━━━━━ Supplied information

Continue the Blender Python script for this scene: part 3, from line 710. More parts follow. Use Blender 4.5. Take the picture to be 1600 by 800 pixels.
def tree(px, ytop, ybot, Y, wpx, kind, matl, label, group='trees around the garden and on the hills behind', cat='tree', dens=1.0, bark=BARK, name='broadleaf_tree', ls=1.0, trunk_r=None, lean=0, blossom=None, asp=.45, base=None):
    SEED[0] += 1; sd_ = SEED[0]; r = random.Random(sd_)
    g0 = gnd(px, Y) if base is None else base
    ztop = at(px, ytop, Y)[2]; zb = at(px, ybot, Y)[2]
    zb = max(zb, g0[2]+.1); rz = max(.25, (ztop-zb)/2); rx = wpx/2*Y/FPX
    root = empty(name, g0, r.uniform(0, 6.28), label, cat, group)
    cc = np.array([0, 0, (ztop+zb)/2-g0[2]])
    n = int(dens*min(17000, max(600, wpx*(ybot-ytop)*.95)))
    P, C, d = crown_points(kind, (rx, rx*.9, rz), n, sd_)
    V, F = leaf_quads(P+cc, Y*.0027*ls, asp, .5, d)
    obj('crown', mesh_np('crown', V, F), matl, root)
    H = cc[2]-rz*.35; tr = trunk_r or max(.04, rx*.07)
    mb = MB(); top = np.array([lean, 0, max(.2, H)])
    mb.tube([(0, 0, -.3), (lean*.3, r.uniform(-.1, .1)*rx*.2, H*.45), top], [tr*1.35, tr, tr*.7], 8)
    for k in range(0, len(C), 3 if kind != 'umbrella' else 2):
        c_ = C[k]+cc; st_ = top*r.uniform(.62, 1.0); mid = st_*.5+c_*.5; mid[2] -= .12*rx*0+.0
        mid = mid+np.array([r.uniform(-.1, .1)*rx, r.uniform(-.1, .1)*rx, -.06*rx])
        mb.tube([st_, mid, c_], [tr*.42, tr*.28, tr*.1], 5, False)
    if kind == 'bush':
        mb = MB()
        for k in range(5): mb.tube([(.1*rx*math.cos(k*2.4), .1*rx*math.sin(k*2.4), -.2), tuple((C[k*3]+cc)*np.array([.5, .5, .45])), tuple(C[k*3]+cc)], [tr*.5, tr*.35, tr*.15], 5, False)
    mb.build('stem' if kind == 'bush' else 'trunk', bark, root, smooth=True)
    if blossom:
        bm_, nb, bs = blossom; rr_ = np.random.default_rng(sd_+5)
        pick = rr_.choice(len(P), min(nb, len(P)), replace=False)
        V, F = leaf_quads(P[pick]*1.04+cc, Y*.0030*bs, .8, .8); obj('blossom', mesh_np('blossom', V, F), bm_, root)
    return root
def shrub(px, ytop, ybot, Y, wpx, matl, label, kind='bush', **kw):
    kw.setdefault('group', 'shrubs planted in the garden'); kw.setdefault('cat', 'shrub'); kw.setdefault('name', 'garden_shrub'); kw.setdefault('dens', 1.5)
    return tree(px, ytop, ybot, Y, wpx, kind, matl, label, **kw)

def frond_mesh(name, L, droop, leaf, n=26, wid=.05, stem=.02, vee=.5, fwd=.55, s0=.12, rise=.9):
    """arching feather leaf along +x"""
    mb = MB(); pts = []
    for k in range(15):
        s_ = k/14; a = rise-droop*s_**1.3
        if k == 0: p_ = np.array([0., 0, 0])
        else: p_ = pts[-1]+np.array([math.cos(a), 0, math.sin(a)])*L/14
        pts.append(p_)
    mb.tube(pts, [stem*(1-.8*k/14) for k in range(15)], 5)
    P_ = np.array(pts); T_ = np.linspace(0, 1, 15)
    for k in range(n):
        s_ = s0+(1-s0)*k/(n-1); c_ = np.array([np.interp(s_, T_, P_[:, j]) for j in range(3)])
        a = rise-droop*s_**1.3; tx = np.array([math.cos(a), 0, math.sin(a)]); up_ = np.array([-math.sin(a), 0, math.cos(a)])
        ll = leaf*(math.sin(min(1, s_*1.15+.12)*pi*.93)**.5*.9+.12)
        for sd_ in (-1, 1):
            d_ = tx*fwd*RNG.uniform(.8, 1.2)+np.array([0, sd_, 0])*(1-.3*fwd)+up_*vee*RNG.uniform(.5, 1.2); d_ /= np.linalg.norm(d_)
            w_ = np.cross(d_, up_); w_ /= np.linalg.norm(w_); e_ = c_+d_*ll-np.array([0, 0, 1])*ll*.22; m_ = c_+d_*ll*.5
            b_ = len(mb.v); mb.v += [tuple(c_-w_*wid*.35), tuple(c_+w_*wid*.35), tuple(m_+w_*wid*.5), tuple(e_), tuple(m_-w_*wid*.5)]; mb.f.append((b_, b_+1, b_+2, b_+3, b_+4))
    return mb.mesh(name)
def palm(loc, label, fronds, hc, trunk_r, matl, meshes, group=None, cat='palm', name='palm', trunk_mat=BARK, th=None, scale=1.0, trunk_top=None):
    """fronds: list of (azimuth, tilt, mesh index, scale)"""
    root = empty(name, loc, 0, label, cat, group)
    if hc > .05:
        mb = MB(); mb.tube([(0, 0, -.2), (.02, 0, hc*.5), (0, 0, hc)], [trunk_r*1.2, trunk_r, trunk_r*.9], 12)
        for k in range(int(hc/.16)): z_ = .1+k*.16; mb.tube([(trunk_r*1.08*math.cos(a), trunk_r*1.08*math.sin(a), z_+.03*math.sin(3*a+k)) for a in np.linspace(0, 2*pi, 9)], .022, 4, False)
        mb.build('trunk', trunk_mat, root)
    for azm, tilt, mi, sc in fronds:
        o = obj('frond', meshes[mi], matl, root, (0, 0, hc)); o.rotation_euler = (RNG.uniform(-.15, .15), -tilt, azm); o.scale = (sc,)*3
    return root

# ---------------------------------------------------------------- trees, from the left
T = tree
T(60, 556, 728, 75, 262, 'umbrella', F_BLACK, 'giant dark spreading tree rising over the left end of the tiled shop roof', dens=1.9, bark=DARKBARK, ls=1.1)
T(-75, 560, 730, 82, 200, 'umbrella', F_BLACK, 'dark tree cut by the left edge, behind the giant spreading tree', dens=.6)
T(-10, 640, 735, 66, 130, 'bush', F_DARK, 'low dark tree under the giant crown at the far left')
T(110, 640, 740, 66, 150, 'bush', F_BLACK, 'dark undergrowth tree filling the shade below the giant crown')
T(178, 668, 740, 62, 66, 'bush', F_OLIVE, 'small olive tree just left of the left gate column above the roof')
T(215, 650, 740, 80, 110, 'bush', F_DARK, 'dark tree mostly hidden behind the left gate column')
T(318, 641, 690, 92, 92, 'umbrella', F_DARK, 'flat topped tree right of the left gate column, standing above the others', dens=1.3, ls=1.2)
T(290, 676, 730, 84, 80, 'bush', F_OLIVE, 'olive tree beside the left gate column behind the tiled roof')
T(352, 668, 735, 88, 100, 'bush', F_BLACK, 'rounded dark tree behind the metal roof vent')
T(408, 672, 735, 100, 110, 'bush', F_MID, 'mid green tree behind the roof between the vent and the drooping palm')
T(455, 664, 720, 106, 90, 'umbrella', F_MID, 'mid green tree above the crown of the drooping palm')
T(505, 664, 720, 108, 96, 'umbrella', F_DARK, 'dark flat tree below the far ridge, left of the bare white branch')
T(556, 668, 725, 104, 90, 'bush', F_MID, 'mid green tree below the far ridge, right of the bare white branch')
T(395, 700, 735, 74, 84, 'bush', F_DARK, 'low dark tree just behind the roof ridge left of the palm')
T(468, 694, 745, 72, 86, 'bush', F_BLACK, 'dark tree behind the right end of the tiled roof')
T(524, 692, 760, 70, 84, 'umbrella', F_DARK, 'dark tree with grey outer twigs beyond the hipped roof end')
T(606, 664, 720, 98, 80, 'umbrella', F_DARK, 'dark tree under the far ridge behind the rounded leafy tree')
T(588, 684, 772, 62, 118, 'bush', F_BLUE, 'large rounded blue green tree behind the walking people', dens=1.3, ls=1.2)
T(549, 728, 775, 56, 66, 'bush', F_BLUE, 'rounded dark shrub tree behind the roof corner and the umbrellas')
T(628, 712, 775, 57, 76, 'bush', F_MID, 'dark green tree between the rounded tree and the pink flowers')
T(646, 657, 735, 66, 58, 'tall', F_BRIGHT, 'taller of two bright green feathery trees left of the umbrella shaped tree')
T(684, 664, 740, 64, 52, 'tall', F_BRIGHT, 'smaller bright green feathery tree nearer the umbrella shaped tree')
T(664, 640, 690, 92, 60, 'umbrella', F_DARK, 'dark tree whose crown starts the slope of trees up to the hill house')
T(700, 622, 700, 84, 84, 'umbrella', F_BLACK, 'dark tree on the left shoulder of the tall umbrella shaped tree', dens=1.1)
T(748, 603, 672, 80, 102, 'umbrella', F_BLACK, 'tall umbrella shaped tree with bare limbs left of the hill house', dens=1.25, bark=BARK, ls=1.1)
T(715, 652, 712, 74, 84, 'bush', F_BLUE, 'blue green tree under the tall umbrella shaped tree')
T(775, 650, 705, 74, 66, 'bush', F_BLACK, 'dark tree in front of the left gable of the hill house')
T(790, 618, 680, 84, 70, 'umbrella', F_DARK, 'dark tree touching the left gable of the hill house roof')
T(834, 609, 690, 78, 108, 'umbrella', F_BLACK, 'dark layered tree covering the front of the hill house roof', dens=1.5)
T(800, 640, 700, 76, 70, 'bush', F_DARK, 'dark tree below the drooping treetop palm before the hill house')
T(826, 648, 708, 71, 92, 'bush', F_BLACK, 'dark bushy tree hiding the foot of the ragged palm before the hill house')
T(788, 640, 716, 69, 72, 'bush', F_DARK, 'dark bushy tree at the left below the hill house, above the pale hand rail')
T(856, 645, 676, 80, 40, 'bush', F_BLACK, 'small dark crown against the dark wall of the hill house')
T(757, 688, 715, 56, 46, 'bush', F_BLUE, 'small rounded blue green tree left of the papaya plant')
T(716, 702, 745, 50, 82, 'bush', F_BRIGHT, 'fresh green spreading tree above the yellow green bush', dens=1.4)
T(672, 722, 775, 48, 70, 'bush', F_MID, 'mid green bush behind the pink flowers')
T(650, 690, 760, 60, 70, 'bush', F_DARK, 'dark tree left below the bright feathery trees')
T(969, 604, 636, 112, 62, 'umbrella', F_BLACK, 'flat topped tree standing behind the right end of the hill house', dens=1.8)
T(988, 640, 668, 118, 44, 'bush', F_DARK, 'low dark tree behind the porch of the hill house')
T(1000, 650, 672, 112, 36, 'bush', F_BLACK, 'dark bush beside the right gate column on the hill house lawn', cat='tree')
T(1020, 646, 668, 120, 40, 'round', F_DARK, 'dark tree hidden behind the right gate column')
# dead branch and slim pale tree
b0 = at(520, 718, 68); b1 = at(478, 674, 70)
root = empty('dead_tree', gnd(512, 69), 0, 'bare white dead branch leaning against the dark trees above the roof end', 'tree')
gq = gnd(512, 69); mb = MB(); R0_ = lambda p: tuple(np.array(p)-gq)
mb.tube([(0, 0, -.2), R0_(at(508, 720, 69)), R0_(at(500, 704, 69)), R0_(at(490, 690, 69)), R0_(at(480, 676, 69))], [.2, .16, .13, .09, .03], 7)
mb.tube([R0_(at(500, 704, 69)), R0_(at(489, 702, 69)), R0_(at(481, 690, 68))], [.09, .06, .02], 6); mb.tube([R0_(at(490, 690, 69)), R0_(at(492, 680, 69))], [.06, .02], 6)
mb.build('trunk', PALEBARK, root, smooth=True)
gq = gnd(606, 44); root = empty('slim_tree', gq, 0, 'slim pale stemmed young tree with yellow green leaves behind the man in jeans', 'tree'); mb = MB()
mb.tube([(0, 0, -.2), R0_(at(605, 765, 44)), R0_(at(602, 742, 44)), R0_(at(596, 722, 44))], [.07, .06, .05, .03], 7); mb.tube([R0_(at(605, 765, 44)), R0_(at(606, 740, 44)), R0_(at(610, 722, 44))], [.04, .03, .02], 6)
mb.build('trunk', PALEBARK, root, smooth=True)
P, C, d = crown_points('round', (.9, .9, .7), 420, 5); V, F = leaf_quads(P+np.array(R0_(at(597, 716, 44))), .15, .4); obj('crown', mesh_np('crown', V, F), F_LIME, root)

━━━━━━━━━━

* [Task statement]: Identify the lines that contain the string "from", and copy every one of them.

* [Result of this task]:
Continue the Blender Python script for this scene: part 3, from line 710. More parts follow. Use Blender 4.5. Take the picture to be 1600 by 800 pixels.
# ---------------------------------------------------------------- trees, from the left